_WORK TO DO_. Lines from the one containing "Write the bpy" to the one containing "from mathutils import Vector, geometry", both lines included, are to be extracted exactly from the data below; pictures are excluded.

_SUPPLIED MATERIAL_.
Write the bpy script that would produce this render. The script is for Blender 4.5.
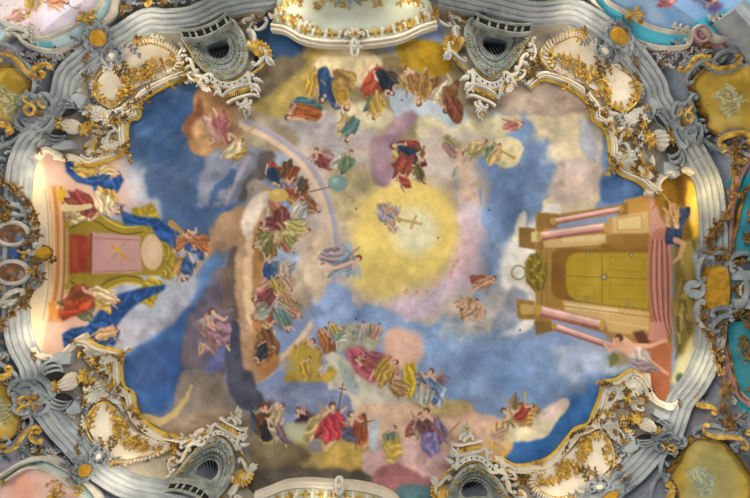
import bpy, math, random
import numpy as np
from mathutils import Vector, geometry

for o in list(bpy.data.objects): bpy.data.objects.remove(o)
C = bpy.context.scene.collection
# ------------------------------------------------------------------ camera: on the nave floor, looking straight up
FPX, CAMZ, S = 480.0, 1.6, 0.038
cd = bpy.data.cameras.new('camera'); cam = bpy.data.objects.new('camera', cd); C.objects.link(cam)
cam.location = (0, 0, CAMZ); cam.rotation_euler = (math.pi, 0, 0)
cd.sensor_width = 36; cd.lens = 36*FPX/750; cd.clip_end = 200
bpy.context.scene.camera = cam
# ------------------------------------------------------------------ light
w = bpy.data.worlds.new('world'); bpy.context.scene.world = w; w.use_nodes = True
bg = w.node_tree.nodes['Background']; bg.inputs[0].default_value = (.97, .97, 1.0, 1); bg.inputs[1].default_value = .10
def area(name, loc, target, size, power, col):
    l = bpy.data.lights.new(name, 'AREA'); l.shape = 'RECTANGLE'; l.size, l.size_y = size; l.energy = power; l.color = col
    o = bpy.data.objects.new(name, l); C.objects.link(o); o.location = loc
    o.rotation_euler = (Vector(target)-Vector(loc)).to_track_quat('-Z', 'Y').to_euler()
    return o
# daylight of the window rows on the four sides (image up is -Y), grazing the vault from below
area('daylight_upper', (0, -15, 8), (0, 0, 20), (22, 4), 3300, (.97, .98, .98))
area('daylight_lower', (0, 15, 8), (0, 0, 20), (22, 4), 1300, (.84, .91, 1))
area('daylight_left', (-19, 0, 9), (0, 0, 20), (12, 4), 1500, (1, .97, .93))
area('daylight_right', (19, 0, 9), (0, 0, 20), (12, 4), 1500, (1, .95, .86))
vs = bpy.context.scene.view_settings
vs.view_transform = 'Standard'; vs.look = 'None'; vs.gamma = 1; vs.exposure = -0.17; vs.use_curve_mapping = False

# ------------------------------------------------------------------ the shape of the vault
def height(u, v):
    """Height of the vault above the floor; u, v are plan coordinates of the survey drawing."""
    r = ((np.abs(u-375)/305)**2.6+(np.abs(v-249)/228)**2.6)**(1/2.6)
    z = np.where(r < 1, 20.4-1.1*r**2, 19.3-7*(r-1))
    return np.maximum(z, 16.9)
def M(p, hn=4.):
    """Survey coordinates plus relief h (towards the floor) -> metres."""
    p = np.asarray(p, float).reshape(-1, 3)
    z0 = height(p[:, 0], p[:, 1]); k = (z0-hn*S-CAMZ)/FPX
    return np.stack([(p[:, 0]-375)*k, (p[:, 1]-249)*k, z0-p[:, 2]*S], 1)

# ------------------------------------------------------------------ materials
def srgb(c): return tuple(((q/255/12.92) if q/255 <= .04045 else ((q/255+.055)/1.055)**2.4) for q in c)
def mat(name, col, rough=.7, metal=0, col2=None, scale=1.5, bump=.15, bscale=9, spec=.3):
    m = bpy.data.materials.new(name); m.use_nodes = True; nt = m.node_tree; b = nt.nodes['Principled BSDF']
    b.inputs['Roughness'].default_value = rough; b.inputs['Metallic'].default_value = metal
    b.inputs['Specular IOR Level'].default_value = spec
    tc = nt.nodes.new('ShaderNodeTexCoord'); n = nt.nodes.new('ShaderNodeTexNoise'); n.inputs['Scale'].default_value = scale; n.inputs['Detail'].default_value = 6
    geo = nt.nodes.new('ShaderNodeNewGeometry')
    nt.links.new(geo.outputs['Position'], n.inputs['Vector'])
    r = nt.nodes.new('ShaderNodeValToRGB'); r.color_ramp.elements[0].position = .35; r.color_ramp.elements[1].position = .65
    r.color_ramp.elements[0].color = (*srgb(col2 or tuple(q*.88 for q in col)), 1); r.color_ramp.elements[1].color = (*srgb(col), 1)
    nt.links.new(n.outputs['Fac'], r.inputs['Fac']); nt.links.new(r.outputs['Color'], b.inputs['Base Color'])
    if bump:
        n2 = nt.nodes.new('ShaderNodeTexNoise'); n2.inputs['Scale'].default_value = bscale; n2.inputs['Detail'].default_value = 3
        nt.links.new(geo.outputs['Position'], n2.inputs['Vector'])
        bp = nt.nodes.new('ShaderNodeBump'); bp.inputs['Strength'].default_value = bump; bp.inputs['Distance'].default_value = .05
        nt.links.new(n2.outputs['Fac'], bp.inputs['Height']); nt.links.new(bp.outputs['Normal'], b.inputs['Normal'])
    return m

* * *

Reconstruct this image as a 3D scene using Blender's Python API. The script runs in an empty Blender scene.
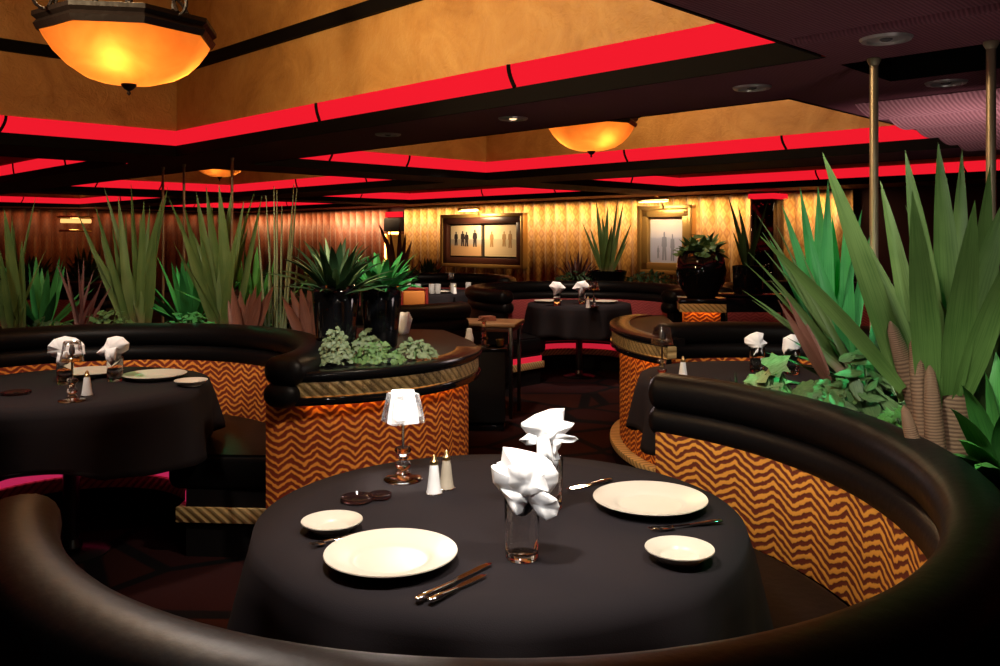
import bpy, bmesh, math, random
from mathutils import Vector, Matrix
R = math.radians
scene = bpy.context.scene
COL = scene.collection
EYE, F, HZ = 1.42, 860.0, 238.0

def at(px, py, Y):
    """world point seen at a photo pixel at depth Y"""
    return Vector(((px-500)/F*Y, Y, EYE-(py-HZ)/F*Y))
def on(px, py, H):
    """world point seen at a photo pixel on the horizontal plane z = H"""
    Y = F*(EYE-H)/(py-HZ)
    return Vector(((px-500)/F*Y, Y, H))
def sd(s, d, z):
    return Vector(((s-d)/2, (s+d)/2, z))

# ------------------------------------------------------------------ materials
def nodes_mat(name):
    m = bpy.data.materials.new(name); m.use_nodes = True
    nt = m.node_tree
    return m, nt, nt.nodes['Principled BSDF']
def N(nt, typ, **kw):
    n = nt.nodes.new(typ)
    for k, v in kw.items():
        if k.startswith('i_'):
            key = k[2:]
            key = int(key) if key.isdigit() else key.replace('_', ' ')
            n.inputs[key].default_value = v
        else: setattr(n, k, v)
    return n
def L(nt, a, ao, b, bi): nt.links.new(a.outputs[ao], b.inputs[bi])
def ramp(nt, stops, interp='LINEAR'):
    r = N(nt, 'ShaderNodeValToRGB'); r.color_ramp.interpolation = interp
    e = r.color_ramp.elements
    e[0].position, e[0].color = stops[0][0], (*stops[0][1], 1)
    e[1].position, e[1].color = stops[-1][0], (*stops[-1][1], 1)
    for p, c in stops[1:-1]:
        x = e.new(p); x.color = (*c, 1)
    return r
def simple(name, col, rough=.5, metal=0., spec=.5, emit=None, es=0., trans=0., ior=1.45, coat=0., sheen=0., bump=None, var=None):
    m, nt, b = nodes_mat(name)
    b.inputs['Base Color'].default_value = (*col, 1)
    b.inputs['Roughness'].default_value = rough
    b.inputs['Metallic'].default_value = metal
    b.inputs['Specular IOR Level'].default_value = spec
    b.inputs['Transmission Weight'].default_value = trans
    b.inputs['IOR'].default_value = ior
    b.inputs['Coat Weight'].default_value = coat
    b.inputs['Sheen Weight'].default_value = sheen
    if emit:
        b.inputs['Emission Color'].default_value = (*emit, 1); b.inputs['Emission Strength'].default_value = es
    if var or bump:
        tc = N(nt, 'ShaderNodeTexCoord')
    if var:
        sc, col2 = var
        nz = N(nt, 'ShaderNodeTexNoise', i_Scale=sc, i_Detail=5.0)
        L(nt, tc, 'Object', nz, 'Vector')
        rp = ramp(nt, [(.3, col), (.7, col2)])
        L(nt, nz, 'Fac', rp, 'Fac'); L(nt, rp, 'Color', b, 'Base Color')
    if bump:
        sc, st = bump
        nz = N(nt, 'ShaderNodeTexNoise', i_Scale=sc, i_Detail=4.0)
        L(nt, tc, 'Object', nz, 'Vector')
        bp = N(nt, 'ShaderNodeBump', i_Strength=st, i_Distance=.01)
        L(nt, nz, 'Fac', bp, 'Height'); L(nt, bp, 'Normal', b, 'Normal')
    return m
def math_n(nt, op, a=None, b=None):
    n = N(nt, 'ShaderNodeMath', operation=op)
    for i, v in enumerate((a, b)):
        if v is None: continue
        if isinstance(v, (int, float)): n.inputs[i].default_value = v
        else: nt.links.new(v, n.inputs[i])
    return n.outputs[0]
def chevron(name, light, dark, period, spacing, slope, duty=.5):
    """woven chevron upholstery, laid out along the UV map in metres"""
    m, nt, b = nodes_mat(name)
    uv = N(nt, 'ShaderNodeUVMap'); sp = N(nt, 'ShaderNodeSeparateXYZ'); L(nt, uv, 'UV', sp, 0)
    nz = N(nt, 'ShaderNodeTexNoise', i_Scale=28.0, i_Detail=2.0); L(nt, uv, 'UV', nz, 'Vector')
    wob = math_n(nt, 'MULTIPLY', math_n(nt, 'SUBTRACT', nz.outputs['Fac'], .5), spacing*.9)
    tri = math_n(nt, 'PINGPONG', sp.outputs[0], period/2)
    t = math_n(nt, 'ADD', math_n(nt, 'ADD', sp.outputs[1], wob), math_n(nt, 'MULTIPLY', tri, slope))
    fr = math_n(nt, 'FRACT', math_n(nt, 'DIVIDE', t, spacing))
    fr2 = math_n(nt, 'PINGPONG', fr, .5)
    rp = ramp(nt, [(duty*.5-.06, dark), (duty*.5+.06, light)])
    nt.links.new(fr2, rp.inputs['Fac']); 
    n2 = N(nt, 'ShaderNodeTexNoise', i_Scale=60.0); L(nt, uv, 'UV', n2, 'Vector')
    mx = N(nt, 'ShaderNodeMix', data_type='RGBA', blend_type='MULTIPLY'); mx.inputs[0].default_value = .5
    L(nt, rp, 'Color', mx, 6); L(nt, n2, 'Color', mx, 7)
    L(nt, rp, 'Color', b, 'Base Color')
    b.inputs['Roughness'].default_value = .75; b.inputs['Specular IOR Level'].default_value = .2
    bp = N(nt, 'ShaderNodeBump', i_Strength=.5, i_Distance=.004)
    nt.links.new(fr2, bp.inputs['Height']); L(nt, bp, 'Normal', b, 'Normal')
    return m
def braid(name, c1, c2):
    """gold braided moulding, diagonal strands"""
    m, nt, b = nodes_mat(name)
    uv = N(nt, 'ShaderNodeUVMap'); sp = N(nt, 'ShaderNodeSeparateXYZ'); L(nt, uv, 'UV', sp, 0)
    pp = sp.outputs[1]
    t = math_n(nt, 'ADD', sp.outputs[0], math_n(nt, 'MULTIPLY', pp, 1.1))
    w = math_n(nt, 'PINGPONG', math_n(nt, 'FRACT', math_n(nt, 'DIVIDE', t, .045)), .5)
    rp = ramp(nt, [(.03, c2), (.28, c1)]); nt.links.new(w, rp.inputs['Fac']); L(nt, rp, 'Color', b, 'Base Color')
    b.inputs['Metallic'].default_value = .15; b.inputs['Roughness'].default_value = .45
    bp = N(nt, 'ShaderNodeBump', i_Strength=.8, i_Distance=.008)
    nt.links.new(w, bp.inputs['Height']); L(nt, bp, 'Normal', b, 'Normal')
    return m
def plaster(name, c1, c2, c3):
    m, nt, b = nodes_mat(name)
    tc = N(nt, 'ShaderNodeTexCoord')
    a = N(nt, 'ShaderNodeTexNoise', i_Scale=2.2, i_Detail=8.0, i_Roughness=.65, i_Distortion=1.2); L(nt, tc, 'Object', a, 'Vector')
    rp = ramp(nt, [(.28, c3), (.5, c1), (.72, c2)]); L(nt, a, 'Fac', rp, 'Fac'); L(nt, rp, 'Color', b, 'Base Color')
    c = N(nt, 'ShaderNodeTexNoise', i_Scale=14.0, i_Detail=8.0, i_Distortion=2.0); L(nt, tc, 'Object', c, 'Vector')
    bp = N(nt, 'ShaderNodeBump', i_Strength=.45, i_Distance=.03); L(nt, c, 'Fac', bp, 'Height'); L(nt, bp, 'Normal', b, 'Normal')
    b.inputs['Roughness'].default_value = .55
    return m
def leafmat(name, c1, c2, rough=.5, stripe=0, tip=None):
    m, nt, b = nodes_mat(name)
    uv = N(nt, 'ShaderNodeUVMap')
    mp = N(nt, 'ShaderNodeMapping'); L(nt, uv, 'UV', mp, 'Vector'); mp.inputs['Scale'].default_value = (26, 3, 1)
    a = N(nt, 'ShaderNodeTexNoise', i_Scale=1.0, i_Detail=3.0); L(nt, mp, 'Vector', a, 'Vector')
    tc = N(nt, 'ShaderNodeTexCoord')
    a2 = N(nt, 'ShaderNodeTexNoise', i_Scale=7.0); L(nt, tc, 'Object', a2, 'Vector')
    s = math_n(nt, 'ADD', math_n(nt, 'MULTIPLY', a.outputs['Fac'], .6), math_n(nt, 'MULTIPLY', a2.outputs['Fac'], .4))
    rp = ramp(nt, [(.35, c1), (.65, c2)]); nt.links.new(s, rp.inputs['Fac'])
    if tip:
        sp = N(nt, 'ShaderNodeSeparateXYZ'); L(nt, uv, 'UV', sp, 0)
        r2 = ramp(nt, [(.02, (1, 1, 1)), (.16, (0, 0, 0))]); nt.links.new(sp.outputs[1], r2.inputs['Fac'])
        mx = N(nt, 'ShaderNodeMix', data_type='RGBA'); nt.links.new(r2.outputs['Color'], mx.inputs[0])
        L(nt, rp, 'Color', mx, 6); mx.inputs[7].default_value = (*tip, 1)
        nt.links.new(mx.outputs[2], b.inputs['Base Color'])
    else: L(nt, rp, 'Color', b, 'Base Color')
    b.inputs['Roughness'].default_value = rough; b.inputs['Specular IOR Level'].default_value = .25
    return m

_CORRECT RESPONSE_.
Write the bpy script that would produce this render. The script is for Blender 4.5.
import bpy, math, random
import numpy as np
from mathutils import Vector, geometry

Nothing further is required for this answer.